Draw out every line with the word "scene" from the listing below.

Material supplied:
────────────────────
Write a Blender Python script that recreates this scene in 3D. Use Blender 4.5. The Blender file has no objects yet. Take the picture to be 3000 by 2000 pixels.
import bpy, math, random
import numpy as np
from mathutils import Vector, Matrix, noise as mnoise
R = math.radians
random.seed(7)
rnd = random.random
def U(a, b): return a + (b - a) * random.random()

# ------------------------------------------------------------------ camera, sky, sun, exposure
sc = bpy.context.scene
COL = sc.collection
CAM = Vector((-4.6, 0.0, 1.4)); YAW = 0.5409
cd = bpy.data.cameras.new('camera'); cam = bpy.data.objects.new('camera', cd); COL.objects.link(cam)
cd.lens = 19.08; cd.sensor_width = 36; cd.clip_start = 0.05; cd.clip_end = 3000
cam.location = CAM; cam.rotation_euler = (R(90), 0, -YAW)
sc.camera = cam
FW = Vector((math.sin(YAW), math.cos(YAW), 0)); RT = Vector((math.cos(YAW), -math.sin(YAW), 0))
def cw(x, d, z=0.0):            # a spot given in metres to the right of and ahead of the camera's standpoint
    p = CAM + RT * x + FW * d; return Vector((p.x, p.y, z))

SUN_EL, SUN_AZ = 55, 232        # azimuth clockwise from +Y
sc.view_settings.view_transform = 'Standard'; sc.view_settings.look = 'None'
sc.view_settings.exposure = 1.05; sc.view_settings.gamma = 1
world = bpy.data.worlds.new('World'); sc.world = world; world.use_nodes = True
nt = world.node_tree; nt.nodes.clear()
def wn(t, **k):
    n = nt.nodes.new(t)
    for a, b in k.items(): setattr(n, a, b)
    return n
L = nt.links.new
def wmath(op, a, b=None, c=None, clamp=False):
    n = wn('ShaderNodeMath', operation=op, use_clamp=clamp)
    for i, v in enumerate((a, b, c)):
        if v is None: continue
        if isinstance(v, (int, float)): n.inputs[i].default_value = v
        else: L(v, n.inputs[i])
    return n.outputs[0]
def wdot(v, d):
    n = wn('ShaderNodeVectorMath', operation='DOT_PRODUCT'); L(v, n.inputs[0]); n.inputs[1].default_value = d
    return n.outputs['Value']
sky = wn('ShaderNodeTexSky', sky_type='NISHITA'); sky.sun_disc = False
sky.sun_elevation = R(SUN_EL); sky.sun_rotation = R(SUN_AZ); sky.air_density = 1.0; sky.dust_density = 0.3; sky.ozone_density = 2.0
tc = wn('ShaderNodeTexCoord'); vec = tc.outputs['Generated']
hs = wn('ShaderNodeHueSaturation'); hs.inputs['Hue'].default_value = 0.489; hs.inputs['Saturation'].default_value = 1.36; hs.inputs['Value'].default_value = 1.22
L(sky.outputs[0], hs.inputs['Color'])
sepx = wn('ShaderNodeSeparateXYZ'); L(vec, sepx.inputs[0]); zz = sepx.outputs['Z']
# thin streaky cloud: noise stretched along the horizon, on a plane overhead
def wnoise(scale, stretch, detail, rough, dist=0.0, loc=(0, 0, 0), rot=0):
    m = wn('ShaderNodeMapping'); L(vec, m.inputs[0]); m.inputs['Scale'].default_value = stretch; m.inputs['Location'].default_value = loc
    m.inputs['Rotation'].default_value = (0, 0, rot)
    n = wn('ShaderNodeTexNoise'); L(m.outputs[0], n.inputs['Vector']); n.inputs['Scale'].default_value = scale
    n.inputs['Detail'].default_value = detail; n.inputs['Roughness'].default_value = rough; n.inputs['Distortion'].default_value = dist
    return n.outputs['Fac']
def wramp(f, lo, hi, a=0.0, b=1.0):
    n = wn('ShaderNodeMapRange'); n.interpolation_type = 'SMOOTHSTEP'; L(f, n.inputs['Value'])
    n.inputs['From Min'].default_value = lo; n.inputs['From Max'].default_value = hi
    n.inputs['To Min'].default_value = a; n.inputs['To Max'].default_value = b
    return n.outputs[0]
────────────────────
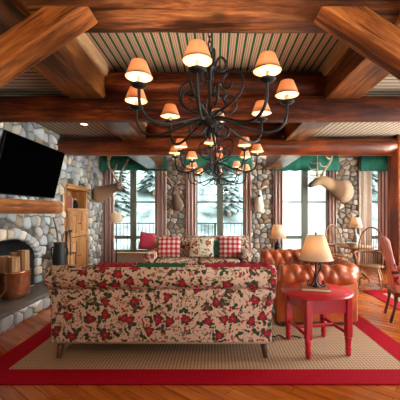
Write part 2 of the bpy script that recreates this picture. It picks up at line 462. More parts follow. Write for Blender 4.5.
────────────────────
Answer to this problem:
Write a Blender Python script that recreates this scene in 3D. Use Blender 4.5. The Blender file has no objects yet. Take the picture to be 3000 by 2000 pixels.
sc = bpy.context.scene